Cuando bajábamos a bañarnos en el río, jugábamos echándonos
agua, como niños. Tirábamos piedras, como en un concurso y
festejábamos con aplausos y risas las piedrecillas que más
velozmente y más lejos saltaban.”
“Trepábamos a los árboles, como lo hace cualquier joven. Hacíamos
carreras, subíamos a los montes para orar o para comer nuestra
pequeña merienda. Compartíamos anécdotas y risas, como todos los
hombres lo hacen cuando viven en comunidad, pero siempre
concluíamos esos encuentros con una oración de gratitud al Padre,
por permitirnos vivir aquellos momentos.”
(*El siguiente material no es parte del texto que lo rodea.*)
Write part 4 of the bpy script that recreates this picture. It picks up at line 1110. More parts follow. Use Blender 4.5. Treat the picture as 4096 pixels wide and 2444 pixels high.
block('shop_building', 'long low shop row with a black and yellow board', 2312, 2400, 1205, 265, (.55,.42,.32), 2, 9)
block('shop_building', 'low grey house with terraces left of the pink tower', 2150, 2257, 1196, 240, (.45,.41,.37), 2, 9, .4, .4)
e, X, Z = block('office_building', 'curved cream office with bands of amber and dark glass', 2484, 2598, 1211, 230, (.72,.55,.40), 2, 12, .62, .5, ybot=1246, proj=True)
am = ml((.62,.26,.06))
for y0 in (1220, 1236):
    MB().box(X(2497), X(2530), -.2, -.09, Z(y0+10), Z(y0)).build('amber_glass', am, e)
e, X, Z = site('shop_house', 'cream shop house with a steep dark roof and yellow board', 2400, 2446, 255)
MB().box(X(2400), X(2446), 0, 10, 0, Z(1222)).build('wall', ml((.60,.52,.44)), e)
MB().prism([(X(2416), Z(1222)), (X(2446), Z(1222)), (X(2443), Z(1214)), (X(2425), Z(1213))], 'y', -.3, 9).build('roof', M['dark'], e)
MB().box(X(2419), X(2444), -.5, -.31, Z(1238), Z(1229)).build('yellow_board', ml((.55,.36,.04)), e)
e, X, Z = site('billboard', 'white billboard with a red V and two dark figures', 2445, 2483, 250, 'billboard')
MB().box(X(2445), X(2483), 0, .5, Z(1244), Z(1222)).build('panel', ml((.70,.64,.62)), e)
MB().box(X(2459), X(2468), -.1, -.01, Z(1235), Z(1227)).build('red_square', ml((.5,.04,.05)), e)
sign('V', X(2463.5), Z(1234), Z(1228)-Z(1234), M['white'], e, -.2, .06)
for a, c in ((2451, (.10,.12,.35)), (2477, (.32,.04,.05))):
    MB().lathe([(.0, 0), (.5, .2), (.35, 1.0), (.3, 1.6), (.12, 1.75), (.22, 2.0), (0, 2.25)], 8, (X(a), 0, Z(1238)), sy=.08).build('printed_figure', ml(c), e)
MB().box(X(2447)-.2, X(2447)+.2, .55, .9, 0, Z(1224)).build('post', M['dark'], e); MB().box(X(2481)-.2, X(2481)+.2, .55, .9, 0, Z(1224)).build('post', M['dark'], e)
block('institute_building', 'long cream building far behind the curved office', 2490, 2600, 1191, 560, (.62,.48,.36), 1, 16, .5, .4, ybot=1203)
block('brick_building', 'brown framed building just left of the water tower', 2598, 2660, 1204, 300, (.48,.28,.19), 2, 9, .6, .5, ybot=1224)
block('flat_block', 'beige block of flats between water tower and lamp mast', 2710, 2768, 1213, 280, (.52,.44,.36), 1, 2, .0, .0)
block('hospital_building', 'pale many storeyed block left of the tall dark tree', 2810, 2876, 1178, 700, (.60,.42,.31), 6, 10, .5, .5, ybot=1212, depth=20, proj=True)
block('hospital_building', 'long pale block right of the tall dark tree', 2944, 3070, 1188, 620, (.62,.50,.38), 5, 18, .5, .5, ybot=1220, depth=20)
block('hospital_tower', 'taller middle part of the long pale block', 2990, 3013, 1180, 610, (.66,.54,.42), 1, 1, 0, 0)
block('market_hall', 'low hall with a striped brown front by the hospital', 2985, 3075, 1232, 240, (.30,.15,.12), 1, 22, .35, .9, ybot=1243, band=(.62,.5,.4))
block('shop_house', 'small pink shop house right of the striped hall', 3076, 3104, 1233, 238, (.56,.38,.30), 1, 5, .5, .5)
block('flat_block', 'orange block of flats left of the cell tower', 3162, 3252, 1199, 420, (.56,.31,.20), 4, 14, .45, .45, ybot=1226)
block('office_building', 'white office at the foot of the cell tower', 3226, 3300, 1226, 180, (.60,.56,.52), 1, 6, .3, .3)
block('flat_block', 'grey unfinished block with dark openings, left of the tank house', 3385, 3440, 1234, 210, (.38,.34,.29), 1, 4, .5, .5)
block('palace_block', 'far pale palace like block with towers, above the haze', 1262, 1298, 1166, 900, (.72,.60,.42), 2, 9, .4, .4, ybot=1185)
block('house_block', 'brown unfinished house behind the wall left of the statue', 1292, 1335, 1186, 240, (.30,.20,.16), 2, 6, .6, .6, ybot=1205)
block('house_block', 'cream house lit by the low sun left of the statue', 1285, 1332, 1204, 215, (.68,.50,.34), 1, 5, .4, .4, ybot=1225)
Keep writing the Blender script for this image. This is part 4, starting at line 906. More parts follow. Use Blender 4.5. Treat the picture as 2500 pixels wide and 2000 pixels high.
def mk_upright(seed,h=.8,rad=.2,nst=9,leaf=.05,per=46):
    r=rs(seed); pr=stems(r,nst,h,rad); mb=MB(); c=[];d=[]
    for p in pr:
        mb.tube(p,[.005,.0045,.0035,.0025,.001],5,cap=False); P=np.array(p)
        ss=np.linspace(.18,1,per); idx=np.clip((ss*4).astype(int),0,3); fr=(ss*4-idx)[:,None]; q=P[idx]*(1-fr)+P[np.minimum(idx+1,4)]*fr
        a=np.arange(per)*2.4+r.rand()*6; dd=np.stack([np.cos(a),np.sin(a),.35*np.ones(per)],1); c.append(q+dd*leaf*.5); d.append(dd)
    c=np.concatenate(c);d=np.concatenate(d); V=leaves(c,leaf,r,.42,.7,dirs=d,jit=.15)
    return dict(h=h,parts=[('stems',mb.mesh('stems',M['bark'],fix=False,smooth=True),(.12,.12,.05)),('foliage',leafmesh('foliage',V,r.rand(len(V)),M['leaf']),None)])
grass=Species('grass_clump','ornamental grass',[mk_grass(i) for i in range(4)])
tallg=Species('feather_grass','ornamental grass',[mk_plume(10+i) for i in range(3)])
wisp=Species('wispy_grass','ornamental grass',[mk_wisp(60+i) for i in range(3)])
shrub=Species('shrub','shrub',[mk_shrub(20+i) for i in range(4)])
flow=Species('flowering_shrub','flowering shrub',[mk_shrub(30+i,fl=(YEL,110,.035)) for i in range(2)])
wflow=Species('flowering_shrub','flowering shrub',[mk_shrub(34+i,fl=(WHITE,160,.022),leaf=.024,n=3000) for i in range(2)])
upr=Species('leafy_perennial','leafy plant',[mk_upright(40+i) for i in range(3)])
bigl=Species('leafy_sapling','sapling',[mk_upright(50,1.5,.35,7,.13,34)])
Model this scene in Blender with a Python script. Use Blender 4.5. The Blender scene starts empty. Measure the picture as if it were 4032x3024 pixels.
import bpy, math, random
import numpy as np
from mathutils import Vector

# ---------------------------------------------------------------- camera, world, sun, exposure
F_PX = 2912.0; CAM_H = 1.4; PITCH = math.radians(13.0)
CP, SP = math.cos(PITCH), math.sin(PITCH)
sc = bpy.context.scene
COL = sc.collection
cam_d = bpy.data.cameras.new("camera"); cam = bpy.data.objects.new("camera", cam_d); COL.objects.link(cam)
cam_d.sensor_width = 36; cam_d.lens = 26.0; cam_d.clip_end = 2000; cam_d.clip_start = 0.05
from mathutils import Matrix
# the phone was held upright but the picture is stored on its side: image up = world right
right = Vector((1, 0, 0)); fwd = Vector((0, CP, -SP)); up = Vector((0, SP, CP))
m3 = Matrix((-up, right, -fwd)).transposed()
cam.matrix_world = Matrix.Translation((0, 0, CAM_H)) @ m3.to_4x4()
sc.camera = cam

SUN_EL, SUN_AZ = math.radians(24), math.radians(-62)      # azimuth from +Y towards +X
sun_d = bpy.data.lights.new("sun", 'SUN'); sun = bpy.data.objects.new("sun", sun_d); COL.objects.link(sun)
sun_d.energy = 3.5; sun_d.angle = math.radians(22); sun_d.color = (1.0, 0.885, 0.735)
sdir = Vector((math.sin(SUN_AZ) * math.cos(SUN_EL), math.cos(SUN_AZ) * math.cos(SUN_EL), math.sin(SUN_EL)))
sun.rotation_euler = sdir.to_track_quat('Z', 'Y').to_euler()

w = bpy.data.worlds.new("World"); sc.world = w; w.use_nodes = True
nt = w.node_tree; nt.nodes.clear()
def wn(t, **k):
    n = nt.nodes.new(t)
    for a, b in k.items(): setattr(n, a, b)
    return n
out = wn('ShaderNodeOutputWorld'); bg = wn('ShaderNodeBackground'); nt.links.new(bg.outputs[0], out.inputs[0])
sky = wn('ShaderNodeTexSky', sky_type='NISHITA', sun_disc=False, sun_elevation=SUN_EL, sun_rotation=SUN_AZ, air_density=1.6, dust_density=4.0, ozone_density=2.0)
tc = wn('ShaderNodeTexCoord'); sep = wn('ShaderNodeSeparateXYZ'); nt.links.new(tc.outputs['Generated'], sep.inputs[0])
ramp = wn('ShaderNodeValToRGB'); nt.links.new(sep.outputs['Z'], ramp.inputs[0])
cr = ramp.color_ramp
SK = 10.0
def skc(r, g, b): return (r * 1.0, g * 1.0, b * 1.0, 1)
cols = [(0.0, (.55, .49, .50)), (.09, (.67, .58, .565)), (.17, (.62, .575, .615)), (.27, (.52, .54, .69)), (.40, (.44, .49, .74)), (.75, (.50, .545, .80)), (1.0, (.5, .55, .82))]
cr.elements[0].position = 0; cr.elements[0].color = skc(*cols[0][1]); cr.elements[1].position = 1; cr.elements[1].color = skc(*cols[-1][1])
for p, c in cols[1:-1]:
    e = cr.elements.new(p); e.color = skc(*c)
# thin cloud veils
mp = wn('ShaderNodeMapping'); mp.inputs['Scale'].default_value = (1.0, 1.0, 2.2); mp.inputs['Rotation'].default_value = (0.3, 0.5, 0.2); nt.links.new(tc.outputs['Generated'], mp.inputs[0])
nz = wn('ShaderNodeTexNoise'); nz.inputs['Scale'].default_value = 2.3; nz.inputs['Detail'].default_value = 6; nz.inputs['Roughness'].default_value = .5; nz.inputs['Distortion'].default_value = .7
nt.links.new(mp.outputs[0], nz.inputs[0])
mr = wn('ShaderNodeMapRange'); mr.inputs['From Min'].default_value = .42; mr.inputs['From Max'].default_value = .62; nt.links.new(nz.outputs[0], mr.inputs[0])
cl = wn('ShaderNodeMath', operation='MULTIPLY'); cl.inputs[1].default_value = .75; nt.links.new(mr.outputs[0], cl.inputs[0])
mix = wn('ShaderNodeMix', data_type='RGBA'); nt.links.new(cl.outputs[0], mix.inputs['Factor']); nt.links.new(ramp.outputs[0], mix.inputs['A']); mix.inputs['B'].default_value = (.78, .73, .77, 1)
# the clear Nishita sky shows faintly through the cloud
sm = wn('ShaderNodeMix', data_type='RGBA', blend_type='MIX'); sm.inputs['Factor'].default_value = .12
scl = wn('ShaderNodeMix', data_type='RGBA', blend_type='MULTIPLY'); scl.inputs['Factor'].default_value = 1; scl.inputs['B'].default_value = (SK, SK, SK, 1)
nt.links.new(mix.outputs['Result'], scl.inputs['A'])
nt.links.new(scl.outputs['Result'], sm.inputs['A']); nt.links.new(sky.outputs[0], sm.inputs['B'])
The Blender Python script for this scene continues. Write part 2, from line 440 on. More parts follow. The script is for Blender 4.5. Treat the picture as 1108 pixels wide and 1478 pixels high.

“Tampoco fueron pocos los días en que no teníamos tiempo ni
siquiera para comer, pero siempre procuré hacer las tareas de ellos
para que apreciaran el ejemplo. Mi alimento era hacer la Voluntad
de Mi Padre, ese era Mi objetivo, Mi descanso, Mi felicidad...”
“Podía instruirlos y escuchar sus inquietudes, sus secretos, y aunque
veía en el fondo de ellos, Me sentía feliz de que quisieran hacerme
partícipe de su intimidad. A Mi vez, les di tanto amor, paciencia,
instrucción, abrazos... Todo lo que puede darse a un amigo... Pero, no
era suficiente, debía dar la vida por ellos y no dudé en hacerlo.”
“Por eso estoy clavado agonizando en esta Cruz, por ellos, por todos
ustedes...”
¡Dios mío, cuánto dolor y cuánto Amor!
Vi resbalar dos lágrimas de los grandes ojos de Jesús y hubiera
dado la vida por secarlas con mis labios. ¡Tan dolorosas y llenas
de Amor!
Entonces comprendí que nadie merece las
consideraciones de Jesús. No las merecieron Sus discípulos y
amigos entonces, no las merecemos nosotros hoy.